И все же, как говорится, мир не без добрых людей. В бытность мою студентом-заочником Литературного института мы, студенты, хорошо знали имена писателей, которые «помогают». Такие писатели были в каждой союзной республике (в Литинституте учатся студенты из всех союзных республик), несколько имен значилось в Российской Федерации.

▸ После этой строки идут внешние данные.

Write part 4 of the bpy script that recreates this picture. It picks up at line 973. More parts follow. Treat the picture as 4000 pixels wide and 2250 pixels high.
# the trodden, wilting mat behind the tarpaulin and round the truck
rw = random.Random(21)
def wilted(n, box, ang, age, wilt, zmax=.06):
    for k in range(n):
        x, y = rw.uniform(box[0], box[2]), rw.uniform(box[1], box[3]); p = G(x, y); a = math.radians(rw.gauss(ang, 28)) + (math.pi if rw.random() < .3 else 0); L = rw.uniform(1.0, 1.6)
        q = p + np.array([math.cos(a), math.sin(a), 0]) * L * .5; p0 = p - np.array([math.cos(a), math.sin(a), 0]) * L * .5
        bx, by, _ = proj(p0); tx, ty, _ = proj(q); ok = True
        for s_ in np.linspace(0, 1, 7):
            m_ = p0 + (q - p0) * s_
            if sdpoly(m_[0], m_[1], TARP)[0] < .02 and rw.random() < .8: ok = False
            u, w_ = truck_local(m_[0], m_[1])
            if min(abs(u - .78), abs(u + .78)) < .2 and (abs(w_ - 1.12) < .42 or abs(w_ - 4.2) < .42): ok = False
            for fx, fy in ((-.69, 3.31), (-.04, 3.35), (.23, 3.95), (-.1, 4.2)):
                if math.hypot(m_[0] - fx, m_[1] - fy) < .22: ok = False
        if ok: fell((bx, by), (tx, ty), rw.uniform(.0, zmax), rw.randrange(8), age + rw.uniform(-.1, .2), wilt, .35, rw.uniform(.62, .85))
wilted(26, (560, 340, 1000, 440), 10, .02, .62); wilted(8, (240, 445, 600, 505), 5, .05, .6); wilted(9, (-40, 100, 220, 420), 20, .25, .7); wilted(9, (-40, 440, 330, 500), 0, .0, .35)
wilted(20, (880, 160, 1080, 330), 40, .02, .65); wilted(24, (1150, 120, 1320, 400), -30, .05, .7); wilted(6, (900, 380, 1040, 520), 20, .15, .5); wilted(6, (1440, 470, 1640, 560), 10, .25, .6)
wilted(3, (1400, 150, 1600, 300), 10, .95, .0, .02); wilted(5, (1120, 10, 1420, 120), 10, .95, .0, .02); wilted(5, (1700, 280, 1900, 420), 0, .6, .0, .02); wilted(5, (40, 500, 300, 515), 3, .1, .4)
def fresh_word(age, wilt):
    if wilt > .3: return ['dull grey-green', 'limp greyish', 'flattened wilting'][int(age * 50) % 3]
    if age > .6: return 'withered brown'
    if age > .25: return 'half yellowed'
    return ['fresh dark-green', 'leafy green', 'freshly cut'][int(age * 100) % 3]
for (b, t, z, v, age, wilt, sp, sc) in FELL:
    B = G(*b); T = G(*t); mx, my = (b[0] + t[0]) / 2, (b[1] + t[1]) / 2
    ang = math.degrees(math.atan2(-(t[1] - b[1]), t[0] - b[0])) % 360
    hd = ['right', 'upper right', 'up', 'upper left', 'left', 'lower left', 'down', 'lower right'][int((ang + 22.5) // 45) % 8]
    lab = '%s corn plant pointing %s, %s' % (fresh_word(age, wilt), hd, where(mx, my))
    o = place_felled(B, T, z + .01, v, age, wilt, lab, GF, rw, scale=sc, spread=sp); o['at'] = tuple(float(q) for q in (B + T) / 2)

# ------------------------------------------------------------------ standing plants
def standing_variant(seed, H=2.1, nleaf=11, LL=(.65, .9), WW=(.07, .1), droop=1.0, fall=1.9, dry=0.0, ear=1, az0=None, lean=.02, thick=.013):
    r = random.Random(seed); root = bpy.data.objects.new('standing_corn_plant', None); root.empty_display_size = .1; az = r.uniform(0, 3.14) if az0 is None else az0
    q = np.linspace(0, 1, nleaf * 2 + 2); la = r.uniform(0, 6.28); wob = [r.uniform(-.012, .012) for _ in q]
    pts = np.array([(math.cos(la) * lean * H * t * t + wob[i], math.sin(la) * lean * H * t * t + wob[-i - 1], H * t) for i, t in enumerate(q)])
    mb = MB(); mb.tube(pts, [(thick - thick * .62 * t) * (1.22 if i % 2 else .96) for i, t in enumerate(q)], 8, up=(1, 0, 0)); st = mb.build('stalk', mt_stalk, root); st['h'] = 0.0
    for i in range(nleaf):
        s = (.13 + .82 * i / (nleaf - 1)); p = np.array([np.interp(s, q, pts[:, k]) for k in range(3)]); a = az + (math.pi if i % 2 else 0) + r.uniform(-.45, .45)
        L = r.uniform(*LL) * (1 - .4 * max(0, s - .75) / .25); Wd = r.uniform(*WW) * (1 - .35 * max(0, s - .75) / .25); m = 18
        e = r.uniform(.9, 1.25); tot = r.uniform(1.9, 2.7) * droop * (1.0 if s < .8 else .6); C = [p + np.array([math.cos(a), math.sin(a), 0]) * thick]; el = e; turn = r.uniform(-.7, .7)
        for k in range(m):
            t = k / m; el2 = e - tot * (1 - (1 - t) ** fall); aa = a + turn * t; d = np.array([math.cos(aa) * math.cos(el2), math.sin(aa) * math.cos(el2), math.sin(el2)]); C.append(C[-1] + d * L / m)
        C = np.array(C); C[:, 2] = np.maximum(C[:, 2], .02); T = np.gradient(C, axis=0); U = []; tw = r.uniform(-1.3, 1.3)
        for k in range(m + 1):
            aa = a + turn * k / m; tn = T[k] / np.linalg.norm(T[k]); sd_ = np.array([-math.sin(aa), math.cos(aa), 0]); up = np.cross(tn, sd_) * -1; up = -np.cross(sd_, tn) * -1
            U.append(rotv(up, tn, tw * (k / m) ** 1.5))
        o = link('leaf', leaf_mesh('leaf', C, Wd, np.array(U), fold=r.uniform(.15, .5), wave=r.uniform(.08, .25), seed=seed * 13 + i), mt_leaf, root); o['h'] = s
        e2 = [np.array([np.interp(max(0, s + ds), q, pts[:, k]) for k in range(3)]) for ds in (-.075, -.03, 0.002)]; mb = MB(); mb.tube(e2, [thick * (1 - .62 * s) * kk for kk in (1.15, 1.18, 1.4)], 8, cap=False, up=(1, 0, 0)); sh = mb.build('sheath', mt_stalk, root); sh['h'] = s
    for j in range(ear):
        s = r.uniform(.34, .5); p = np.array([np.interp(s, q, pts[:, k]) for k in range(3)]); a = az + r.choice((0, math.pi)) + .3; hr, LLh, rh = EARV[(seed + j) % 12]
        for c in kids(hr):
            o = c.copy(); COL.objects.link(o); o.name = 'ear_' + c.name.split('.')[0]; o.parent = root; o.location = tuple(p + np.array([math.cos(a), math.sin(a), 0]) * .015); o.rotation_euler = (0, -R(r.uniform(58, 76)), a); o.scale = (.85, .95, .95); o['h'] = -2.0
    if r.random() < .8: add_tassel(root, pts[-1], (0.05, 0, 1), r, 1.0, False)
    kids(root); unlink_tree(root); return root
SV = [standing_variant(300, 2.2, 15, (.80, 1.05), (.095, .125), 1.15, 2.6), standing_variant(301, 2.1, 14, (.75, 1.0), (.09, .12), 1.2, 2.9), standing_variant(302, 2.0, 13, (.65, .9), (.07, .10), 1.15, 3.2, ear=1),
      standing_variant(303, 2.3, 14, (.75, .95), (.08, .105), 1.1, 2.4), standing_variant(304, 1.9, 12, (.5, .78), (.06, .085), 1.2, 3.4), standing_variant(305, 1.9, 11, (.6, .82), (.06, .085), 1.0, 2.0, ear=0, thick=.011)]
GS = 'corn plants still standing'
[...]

К тому времени, когда пришло письмо от Сергея Воронина, я уже не был новичком в писательском деле, в издательствах Москвы и Ленинграда готовились к выходу в свет первые мои книжки. Честно говоря, я никогда не любил обращаться за помощью к маститым писателям, предпочитая самостоятельное хождение по редакционным мукам. Выражение «хождение по мукам» отнюдь не является здесь преувеличением, если сказать, что первая моя книжка, при всех положительных рецензиях, прежде чем появиться на свет, вылеживалась в издательстве ровно десять лет. Я не оговорился: десять лет «внимания и чуткости» со стороны редакционных работников к молодому автору — и, пожалуйста, терпеливый автор, держи в руках свой печатный труд, на который затратил всего несколько лет работы. По одному этому факту можно понять, как тронуло меня письмо Сергея Алексеевича Воронина. Потом никогда ни от кого не получал я писем с предложением помощи, да, честно говоря, особенно в такой помощи уже и не нуждался. Как говорится, дорога ложка к обеду. Сергей Воронин оказался для меня в этом роде человеком единственным. Да и не только для меня одного. Немало встречал я писателей, которым помог устоять на нелегком литературном пути Сергей Воронин. Позднее я прочту в его книге «Время итогов» такие строчки:
«Зависти у меня никогда не было. Я даже не знаю, что это за чувство. И наверное, потому все хорошее, что приходилось читать, всегда вызывало у меня не только удовольствие, но даже восторг. И я звал кого-либо, кто находился вблизи, и читал вслух поправившееся место, подчас задыхаясь от слез. Прекрасное меня глубоко трогает».